Glenn Close has been nominated for an Academy Award not once, not twice, but six times and has never won. I think “The Wife” is finally the movie that will capture that elusive golden boy for her. Her performance as Joan Castleman is the best performance I’ve seen all year. Even when she is not delivering lines, her facial expressions speak volumes of what her character is thinking or feeling.

Jonathan Pryce is also fabulous as a foil for Close as her philandering husband, Joe Castleman. You love to hate him but his character is not a bad guy, he just aggravates women in the audience periodically.

Behind every great man is a great woman pushing him to greatness. “The Wife” tells the story of how Joan Castleman pushes her husband’s literary career to attain the Nobel Prize for Literature for his body of work while he plays around with every young woman he meets who admires his stature as a literary genius.

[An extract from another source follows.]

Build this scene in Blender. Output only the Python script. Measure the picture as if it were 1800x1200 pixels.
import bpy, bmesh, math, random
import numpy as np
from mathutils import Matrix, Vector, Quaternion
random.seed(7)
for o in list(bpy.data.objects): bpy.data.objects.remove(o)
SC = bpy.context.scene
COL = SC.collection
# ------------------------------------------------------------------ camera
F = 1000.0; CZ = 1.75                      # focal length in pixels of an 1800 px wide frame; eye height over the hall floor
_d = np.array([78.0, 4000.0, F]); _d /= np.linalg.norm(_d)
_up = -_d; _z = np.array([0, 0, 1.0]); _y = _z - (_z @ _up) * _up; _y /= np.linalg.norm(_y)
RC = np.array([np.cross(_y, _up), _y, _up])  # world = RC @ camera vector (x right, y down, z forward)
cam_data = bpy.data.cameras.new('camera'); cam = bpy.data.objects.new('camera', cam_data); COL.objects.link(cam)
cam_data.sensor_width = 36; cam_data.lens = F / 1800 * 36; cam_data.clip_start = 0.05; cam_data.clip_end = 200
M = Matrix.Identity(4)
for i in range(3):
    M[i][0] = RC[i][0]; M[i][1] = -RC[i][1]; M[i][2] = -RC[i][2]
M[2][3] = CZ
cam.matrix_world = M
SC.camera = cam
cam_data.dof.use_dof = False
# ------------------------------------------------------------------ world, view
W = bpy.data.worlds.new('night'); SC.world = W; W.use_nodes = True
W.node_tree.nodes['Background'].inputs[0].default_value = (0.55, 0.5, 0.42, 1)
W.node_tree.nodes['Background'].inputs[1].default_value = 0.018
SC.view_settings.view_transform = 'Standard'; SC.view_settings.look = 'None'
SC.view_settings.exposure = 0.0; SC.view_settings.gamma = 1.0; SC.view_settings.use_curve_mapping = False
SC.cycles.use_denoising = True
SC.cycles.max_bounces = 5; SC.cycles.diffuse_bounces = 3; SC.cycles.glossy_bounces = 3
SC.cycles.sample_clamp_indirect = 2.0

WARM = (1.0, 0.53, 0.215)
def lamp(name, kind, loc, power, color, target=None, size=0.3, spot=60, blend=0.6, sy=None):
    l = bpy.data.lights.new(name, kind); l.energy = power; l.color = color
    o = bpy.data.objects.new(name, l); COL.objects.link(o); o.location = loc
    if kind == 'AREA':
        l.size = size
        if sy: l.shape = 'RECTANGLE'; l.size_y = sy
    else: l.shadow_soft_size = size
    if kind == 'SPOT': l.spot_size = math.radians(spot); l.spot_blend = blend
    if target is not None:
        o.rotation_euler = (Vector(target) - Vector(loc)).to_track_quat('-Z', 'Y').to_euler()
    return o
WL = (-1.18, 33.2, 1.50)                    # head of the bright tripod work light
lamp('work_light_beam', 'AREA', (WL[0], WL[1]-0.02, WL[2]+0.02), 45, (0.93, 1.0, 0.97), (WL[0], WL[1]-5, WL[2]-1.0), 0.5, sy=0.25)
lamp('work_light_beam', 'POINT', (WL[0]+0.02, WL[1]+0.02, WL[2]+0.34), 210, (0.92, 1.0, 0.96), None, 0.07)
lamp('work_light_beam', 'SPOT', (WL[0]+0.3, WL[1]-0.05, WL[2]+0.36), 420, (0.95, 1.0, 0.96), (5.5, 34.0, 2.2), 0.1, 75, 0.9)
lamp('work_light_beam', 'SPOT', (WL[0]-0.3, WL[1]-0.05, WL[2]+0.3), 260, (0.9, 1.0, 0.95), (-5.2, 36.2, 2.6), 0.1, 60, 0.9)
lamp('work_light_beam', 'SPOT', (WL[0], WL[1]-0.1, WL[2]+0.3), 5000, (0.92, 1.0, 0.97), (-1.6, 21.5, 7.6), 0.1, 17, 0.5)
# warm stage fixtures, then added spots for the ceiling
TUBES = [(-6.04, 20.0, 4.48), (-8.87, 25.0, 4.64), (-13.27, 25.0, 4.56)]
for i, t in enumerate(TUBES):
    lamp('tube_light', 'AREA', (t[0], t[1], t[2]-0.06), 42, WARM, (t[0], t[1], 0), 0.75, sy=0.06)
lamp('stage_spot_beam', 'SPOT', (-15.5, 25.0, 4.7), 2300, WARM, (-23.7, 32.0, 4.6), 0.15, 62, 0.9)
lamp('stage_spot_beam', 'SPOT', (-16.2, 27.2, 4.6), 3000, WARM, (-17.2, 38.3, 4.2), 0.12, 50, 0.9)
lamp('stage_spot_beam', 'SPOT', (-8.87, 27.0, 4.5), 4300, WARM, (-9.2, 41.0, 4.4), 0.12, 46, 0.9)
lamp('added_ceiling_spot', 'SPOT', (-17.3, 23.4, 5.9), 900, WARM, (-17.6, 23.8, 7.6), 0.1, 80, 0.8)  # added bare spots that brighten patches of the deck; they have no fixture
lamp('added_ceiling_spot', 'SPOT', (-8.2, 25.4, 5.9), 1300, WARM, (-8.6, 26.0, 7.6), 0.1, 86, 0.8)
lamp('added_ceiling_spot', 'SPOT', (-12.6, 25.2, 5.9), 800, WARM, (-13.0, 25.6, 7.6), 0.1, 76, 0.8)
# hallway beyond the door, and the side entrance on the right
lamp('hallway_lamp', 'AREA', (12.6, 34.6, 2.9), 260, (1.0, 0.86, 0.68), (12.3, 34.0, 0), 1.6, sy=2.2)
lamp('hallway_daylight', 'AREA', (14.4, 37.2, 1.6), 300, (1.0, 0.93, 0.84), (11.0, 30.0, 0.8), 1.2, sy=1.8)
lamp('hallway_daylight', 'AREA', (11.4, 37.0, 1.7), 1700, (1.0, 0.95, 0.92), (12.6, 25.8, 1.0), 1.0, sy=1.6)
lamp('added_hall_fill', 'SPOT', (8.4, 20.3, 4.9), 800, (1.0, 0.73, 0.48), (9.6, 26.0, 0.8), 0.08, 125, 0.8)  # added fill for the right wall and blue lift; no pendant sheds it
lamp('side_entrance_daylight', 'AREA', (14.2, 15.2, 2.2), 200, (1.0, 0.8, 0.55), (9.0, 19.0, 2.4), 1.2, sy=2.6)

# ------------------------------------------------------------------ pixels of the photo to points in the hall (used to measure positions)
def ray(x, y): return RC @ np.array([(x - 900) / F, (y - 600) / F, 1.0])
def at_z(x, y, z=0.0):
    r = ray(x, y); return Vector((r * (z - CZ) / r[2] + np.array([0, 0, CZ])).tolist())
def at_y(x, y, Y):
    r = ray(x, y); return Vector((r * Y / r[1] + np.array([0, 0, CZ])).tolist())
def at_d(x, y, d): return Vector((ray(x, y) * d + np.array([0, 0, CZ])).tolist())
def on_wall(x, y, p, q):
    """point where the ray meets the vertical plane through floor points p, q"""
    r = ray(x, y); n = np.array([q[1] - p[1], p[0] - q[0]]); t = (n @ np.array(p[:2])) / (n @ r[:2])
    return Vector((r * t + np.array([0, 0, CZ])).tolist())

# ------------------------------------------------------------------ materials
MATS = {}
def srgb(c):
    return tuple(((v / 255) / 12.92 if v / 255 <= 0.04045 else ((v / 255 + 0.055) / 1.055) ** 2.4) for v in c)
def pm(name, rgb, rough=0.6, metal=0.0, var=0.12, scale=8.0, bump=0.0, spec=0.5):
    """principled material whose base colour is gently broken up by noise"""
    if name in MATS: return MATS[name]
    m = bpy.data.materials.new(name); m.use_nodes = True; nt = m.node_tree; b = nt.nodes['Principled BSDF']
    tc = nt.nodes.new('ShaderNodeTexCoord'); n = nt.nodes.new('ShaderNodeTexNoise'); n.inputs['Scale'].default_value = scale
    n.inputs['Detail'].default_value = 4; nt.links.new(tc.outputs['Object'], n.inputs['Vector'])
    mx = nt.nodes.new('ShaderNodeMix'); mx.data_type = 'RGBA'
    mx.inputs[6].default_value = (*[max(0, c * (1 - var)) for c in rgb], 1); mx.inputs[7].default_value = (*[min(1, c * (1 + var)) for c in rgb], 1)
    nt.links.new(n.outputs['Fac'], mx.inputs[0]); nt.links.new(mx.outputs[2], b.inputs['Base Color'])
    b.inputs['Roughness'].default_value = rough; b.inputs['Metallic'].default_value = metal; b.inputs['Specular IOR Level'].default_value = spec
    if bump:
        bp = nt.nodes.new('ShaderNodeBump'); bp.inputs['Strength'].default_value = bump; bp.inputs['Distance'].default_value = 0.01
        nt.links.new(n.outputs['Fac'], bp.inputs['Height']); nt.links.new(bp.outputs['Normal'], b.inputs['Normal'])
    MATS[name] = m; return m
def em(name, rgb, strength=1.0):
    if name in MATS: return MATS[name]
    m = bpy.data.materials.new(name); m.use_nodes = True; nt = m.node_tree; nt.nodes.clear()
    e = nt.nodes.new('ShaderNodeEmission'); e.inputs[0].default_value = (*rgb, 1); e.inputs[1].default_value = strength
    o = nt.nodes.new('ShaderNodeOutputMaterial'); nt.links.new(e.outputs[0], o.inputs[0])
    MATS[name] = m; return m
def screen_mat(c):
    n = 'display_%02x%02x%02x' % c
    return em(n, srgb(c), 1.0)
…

Christian Slater is also excellent as he plays a persistent reporter who through a forced interview with Joan Castleman gets her to reluctantly think through her forty year marriage and come to terms with it.

The director, Bjorn Runge brings out the best in all of his actors The screenplay by Jane Anderson, based on the novel by Meg Wolitzer, cleverly uses flashbacks to cover forty years of marriage without boring the audience.

This is a movie for older people; especially people who have been married a long time. I hope that Hollywood is finally figuring out that a majority of its movie audiences are gray hairs who still appreciate a good story and excellent acting.

Not only are the performance Academy Award worthy, the movie should be nominated. It is a film that wives of powerful men everywhere will relate to. I will not be surprised if Anderson is nominated for an Oscar for adapted screenplay and Runge as director. This is a very good film.

The cinematography is interesting. There are scenes on both the East Coast and Stockholm. Having never seen where the Nobel prizes are given, I found the Nobel sets are worthy of note. I found them fascinating.

“The Wife” is only shown at Plaza Frontenac but it is worth the time and money to drive to St. Louis to see this. Don’t miss Glenn Close’s performance.